▶ _REQUIRED TASK_
Exclude the pictures and return every line exactly as written.

====

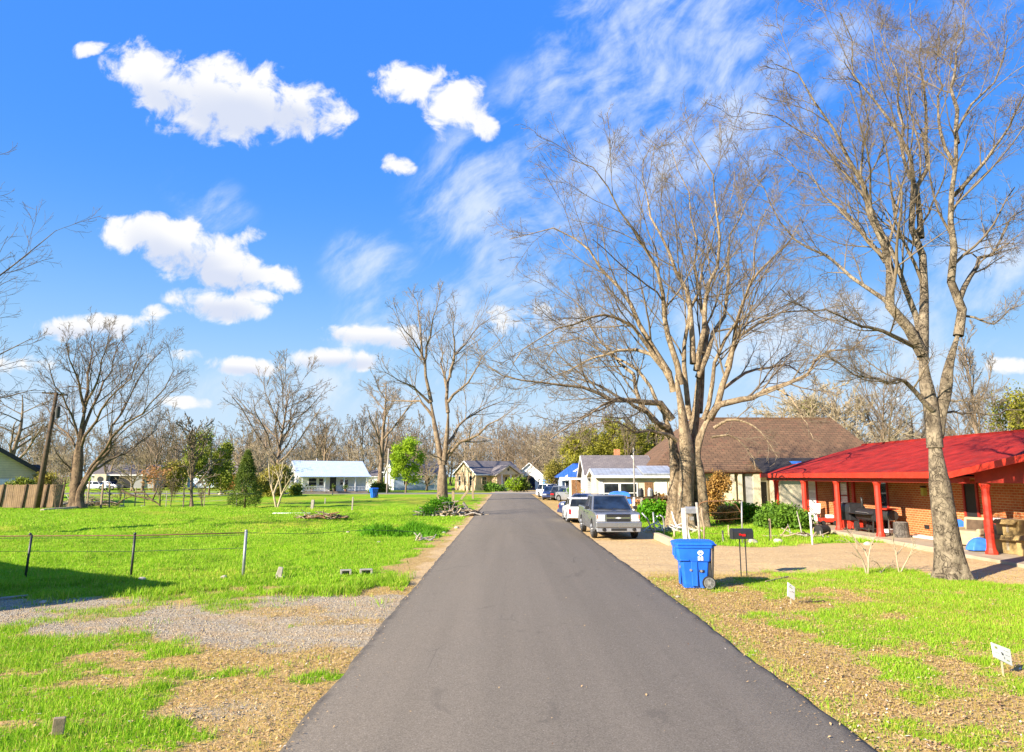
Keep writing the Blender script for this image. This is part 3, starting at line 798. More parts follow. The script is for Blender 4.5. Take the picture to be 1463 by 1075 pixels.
def build_leaves():
    def dens(x, y):
        g, gv, dt, lush, dry = zones(x, y)
        edge = np.where(x > 0, sst(6.5, 0.5, x - RR), sst(6, 0.5, RL - x) * 0.6)
        return np.clip((1 - g) * (0.25 + 0.75 * edge) * (1 - dt * 0.85) * (1 - gv * 0.9) + 0.05 * (1 - gv), 0, 1)
    x1, y1 = scatter(100000, 3.3, 13, 5.2, 17.5, dens); x2, y2 = scatter(50000, -11, -2, 5.2, 16.5, dens)
    x = np.concatenate([x1, x2]); y = np.concatenate([y1, y2]); n = len(x)
    m_ = 600; xe = np.where(rng.random(m_) < .5, RL + .02 + rng.exponential(.14, m_), RR - .02 - rng.exponential(.16, m_)); ye = 5.5 + 26 * rng.random(m_) ** 1.6
    xe = np.concatenate([xe, rng.uniform(RL, RR, 60)]); ye = np.concatenate([ye, rng.uniform(5.8, 18, 60)])
    x = np.concatenate([x, xe]); y = np.concatenate([y, ye]); on_road = np.arange(len(x)) >= n; n = len(x)
    L = rng.uniform(0.008, 0.030, n); Wd = L * rng.uniform(0.3, 0.6, n); a = rng.uniform(0, 2 * np.pi, n)
    z = np.where(on_road, 0.048 + 0.03 * np.clip(np.minimum(x - RL, RR - x) / 2.7, 0, 1), ground_z(x, y)) + rng.uniform(0.004, 0.03, n) * np.where(on_road, .4, 1)
    L = np.where(on_road, L * .8, L); Wd = L * rng.uniform(0.3, 0.6, n)
    ca, sa = np.cos(a), np.sin(a); ti = rng.uniform(-0.5, 0.5, n); cu = rng.uniform(0.1, 0.6, n)
    def pt(u, v, dz): return np.stack([x + ca * u - sa * v, y + sa * u + ca * v, z + dz], -1)
    v = np.stack([pt(-L, 0, L * ti * -1 + 0), pt(0, -Wd, Wd * cu), pt(L, 0, L * ti), pt(0, Wd, Wd * cu)], 1).reshape(-1, 3)
    v[:, 2] = np.maximum(v[:, 2], 0.002)
    b = np.arange(n)[:, None] * 4
    f = np.concatenate([b + np.array([0, 1, 2]), b + np.array([0, 2, 3])])
    m, nt, bs, out = nmat('dead_leaf'); k = N(nt)
    r = k.n('ShaderNodeNewGeometry').outputs['Random Per Island']
    c = k.mix(r, (0.36, 0.205, 0.08, 1), (0.63, 0.43, 0.195, 1)); c = k.mix(k.math('GREATER_THAN', r, 0.978), c, (0.72, 0.62, 0.48, 1))
    c = k.mix(k.math('LESS_THAN', r, 0.12), c, (0.17, 0.085, 0.04, 1))
    k.l(c, bs.inputs['Base Color']); bs.inputs['Roughness'].default_value = 0.8
    tag(np_mesh('fallen_leaves', v, f, m), 'curled brown fallen leaves lying over the verges', 'leaves', kind='stuff')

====

▶ _CORRECT RESPONSE_
Keep writing the Blender script for this image. This is part 3, starting at line 798. More parts follow. The script is for Blender 4.5. Take the picture to be 1463 by 1075 pixels.
def build_leaves():
    def dens(x, y):
        g, gv, dt, lush, dry = zones(x, y)
        edge = np.where(x > 0, sst(6.5, 0.5, x - RR), sst(6, 0.5, RL - x) * 0.6)
        return np.clip((1 - g) * (0.25 + 0.75 * edge) * (1 - dt * 0.85) * (1 - gv * 0.9) + 0.05 * (1 - gv), 0, 1)
    x1, y1 = scatter(100000, 3.3, 13, 5.2, 17.5, dens); x2, y2 = scatter(50000, -11, -2, 5.2, 16.5, dens)
    x = np.concatenate([x1, x2]); y = np.concatenate([y1, y2]); n = len(x)
    m_ = 600; xe = np.where(rng.random(m_) < .5, RL + .02 + rng.exponential(.14, m_), RR - .02 - rng.exponential(.16, m_)); ye = 5.5 + 26 * rng.random(m_) ** 1.6
    xe = np.concatenate([xe, rng.uniform(RL, RR, 60)]); ye = np.concatenate([ye, rng.uniform(5.8, 18, 60)])
    x = np.concatenate([x, xe]); y = np.concatenate([y, ye]); on_road = np.arange(len(x)) >= n; n = len(x)
    L = rng.uniform(0.008, 0.030, n); Wd = L * rng.uniform(0.3, 0.6, n); a = rng.uniform(0, 2 * np.pi, n)
    z = np.where(on_road, 0.048 + 0.03 * np.clip(np.minimum(x - RL, RR - x) / 2.7, 0, 1), ground_z(x, y)) + rng.uniform(0.004, 0.03, n) * np.where(on_road, .4, 1)
    L = np.where(on_road, L * .8, L); Wd = L * rng.uniform(0.3, 0.6, n)
    ca, sa = np.cos(a), np.sin(a); ti = rng.uniform(-0.5, 0.5, n); cu = rng.uniform(0.1, 0.6, n)
    def pt(u, v, dz): return np.stack([x + ca * u - sa * v, y + sa * u + ca * v, z + dz], -1)
    v = np.stack([pt(-L, 0, L * ti * -1 + 0), pt(0, -Wd, Wd * cu), pt(L, 0, L * ti), pt(0, Wd, Wd * cu)], 1).reshape(-1, 3)
    v[:, 2] = np.maximum(v[:, 2], 0.002)
    b = np.arange(n)[:, None] * 4
    f = np.concatenate([b + np.array([0, 1, 2]), b + np.array([0, 2, 3])])
    m, nt, bs, out = nmat('dead_leaf'); k = N(nt)
    r = k.n('ShaderNodeNewGeometry').outputs['Random Per Island']
    c = k.mix(r, (0.36, 0.205, 0.08, 1), (0.63, 0.43, 0.195, 1)); c = k.mix(k.math('GREATER_THAN', r, 0.978), c, (0.72, 0.62, 0.48, 1))
    c = k.mix(k.math('LESS_THAN', r, 0.12), c, (0.17, 0.085, 0.04, 1))
    k.l(c, bs.inputs['Base Color']); bs.inputs['Roughness'].default_value = 0.8
    tag(np_mesh('fallen_leaves', v, f, m), 'curled brown fallen leaves lying over the verges', 'leaves', kind='stuff')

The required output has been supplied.